§ PROBLEM DESCRIPTION
Which lines in the records below contain the word "Blender"? Copy each one out.

§ MATERIAL FOR THIS TASK
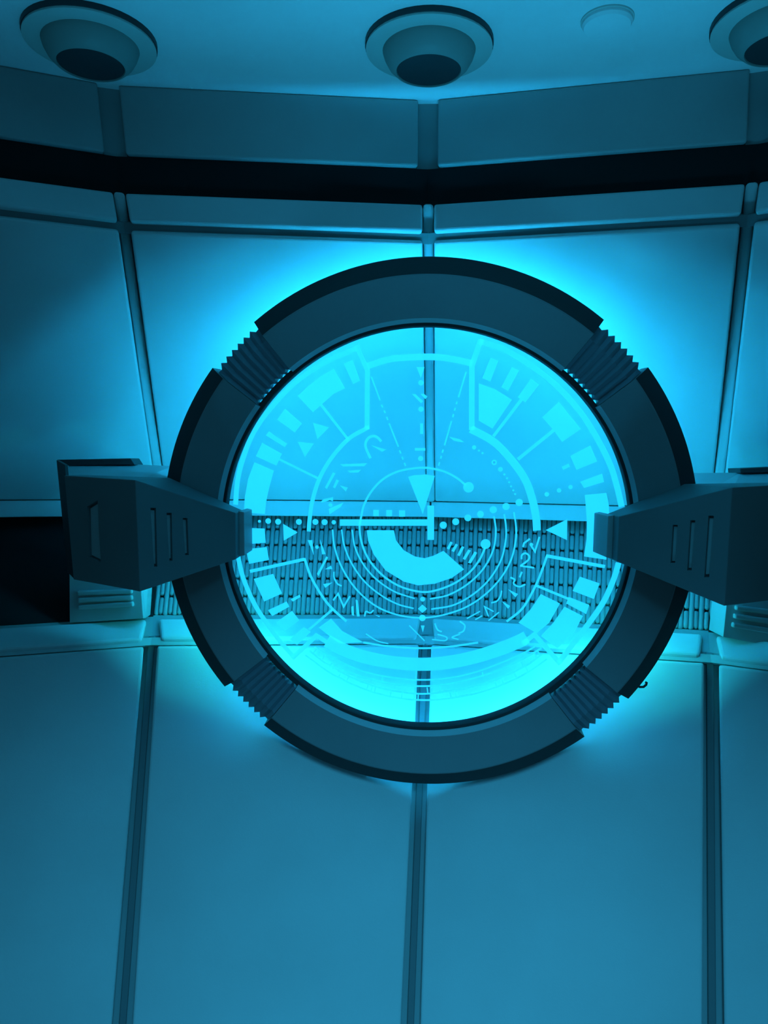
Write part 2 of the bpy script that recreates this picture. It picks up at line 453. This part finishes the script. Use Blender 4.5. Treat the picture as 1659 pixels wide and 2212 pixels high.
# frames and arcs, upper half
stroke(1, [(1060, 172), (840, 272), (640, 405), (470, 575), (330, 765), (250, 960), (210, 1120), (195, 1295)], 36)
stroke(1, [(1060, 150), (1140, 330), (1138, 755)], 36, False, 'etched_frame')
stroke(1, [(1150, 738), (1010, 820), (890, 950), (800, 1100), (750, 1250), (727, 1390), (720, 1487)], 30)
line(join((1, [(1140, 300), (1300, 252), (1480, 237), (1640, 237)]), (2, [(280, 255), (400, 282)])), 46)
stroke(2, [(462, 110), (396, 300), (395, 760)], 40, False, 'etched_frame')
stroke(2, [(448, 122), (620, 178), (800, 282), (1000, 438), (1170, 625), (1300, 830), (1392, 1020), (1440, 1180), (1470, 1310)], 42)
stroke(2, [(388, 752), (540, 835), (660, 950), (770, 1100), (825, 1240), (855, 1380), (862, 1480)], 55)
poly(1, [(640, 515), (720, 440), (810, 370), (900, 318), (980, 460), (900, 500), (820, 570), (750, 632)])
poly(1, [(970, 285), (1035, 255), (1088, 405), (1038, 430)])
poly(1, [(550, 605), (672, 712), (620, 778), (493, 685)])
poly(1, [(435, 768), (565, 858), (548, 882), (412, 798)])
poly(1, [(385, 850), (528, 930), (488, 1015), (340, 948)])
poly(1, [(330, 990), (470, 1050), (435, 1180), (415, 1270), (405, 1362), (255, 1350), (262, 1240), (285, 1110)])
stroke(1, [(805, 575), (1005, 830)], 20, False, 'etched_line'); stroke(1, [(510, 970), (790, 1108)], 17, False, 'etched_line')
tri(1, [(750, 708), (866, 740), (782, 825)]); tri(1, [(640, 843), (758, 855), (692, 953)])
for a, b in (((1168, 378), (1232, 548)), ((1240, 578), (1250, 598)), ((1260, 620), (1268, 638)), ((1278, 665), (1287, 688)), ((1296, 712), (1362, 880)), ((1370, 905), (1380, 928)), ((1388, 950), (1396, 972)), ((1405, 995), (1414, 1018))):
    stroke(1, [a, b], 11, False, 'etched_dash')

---

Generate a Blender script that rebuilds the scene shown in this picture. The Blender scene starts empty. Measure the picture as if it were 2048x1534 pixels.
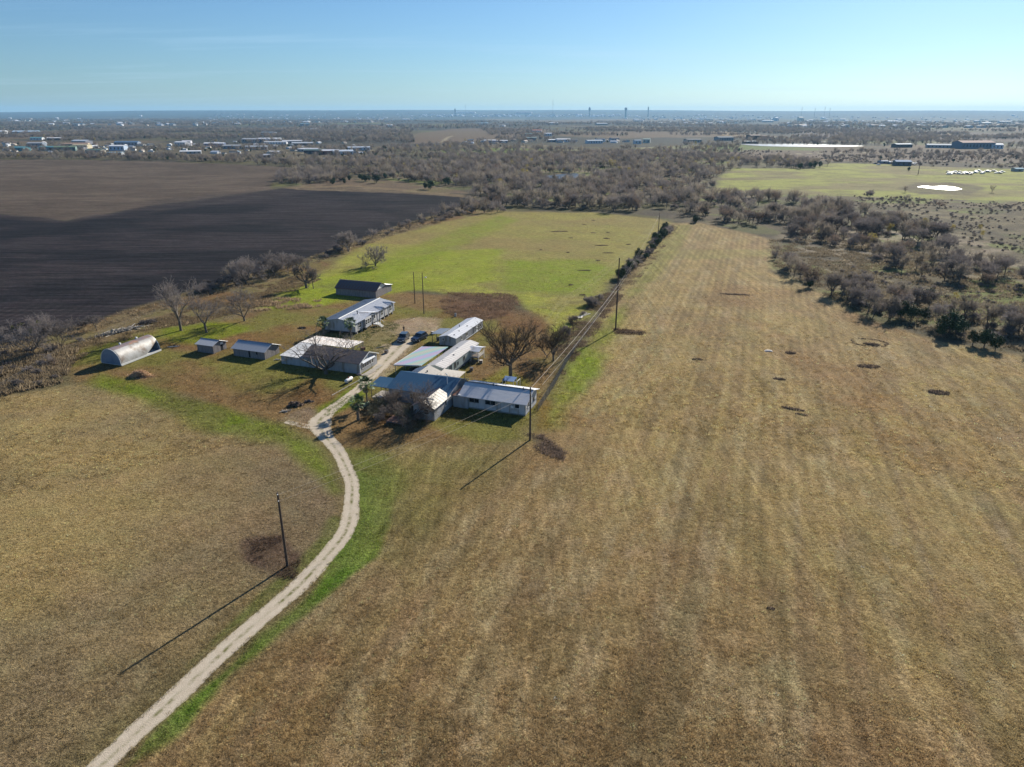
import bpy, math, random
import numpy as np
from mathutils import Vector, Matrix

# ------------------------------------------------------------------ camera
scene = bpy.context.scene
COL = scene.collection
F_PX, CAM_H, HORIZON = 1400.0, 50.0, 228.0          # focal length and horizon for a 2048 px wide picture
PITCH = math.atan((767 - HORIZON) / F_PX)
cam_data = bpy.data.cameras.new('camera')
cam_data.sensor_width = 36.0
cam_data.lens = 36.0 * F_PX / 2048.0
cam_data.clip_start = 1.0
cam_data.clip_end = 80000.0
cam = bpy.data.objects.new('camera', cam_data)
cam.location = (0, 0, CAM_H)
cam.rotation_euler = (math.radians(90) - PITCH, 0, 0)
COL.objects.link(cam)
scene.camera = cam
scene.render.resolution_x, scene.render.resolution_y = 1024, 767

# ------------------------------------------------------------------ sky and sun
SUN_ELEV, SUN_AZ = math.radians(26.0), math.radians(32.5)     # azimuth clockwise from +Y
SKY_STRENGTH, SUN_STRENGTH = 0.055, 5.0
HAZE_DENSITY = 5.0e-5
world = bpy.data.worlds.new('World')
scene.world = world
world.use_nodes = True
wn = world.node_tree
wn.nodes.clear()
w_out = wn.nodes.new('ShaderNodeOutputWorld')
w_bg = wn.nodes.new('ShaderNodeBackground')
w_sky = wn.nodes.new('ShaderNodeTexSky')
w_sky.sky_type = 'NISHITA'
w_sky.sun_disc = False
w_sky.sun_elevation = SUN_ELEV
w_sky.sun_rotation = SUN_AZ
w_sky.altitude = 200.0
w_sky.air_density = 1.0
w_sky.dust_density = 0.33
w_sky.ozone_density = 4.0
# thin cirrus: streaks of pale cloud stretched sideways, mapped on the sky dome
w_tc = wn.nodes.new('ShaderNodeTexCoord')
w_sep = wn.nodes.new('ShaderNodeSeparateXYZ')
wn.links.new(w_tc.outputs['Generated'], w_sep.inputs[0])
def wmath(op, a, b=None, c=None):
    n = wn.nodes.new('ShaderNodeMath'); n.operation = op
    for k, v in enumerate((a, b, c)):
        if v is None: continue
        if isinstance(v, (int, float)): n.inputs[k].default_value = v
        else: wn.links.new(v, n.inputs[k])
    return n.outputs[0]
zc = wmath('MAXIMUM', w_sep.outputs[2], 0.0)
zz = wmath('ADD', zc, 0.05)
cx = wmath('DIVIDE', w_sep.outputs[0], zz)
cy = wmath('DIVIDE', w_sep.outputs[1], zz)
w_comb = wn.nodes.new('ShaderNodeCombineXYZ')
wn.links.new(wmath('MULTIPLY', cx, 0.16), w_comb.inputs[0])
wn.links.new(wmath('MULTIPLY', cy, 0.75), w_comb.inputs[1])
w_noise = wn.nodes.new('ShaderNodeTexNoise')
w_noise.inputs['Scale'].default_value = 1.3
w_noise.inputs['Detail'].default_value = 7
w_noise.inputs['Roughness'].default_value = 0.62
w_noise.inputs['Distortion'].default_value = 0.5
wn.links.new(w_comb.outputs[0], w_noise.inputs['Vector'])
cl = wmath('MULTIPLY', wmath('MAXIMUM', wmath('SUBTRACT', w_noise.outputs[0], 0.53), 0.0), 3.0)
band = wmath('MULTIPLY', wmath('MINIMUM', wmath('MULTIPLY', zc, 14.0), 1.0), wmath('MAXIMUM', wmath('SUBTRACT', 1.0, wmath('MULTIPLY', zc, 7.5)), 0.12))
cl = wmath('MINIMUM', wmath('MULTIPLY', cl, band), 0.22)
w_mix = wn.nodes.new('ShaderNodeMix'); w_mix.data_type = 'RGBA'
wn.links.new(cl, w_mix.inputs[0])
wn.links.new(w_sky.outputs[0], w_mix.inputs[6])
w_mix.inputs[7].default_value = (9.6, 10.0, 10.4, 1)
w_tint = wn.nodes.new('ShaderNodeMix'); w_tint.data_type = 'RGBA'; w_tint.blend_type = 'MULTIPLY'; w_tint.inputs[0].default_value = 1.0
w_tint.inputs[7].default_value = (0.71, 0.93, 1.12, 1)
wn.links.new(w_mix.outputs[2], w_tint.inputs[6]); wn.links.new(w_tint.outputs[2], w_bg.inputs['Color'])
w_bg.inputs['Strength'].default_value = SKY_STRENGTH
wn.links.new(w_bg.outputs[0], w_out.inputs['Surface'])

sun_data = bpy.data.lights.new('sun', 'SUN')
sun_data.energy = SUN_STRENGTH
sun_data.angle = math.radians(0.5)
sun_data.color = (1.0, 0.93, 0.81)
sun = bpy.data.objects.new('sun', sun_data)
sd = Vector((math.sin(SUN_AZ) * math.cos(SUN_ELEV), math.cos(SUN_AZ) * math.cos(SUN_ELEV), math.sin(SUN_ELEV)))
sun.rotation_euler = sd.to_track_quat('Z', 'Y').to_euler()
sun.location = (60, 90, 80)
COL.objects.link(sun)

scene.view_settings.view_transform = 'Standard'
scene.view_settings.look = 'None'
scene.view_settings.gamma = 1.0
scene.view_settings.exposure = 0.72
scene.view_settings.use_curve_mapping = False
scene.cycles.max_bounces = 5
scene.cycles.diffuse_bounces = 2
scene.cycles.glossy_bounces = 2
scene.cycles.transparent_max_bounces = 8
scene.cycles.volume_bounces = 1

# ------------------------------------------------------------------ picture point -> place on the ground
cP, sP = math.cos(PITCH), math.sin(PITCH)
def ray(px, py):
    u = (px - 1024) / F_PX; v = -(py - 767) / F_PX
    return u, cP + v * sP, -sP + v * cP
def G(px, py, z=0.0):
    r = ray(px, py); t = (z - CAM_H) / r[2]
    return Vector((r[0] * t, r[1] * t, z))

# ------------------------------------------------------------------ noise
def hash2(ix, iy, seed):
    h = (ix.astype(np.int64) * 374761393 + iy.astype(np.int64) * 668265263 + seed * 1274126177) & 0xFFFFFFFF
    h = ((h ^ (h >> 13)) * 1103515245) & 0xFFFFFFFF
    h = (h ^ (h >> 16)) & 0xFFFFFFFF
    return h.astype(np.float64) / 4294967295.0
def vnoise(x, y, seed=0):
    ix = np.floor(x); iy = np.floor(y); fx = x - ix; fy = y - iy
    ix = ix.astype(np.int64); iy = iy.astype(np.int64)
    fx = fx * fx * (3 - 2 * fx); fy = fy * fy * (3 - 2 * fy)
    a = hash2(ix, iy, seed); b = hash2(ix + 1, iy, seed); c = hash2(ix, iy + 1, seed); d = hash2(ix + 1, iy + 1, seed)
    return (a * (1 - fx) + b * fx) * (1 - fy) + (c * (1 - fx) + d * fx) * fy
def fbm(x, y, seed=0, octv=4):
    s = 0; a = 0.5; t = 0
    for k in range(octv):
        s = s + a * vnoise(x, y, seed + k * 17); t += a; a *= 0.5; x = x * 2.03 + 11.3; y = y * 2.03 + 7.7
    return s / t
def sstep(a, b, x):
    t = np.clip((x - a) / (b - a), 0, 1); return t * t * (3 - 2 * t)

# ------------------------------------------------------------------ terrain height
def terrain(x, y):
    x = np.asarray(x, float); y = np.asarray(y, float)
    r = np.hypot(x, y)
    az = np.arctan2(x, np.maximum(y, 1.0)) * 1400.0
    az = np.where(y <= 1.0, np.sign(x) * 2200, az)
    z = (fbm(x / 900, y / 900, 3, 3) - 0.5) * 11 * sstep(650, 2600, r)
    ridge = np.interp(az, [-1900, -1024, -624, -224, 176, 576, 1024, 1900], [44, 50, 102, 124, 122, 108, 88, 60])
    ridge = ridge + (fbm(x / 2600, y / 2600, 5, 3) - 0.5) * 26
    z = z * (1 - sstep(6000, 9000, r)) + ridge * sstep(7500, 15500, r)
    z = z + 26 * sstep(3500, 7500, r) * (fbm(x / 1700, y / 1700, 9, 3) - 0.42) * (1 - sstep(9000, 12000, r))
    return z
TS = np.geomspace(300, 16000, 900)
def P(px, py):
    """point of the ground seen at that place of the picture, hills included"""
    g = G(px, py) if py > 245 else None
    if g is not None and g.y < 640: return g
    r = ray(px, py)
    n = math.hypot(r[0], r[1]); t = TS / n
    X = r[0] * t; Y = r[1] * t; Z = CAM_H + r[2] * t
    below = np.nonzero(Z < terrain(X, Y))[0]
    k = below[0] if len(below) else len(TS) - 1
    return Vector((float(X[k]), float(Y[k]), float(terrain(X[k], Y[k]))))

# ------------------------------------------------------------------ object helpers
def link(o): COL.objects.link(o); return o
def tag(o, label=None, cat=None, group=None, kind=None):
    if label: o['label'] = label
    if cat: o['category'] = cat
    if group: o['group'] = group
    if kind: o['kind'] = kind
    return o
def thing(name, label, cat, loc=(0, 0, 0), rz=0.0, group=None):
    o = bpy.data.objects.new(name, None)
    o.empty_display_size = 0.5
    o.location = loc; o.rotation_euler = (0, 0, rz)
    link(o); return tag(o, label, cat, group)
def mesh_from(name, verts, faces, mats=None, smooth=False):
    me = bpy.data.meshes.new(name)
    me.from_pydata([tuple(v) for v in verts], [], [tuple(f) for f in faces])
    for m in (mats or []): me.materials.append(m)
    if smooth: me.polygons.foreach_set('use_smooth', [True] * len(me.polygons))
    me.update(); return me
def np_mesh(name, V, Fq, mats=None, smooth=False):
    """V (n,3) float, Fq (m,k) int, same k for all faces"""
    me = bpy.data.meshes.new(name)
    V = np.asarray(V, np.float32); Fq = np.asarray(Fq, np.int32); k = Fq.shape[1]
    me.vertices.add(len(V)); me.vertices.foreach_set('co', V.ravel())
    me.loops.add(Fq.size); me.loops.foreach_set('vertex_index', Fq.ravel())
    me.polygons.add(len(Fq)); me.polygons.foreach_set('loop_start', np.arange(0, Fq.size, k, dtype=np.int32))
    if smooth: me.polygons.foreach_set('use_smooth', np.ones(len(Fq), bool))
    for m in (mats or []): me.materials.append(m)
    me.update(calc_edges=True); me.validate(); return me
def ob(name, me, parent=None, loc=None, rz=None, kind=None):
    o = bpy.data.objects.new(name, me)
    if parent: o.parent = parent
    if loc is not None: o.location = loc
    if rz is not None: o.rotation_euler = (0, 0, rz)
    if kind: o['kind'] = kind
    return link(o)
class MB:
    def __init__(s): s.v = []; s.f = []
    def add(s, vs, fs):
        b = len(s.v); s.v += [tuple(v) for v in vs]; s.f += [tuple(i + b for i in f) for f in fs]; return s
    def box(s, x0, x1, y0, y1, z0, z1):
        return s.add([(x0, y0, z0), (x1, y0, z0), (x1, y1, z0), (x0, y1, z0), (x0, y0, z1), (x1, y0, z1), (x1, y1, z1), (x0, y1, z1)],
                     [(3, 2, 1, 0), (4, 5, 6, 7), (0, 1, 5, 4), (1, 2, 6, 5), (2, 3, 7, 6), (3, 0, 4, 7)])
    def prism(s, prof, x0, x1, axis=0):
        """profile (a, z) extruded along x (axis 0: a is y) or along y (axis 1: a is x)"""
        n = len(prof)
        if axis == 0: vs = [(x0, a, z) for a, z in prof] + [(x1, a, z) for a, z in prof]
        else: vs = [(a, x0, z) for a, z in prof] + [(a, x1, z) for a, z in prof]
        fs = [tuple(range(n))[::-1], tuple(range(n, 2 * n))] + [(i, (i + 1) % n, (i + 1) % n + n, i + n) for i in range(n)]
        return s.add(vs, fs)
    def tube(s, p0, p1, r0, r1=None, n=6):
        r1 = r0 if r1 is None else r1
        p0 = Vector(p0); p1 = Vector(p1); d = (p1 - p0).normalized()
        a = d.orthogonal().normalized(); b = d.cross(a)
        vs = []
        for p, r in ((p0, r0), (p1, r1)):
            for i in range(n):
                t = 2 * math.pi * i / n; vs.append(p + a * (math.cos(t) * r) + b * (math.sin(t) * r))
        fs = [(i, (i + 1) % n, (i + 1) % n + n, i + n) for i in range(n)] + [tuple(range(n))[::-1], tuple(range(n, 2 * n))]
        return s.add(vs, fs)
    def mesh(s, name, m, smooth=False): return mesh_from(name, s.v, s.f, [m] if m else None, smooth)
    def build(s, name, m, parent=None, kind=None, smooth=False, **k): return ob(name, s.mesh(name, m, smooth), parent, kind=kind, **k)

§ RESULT
Write part 2 of the bpy script that recreates this picture. It picks up at line 453. This part finishes the script. Use Blender 4.5. Treat the picture as 1659 pixels wide and 2212 pixels high.
Generate a Blender script that rebuilds the scene shown in this picture. The Blender scene starts empty. Measure the picture as if it were 2048x1534 pixels.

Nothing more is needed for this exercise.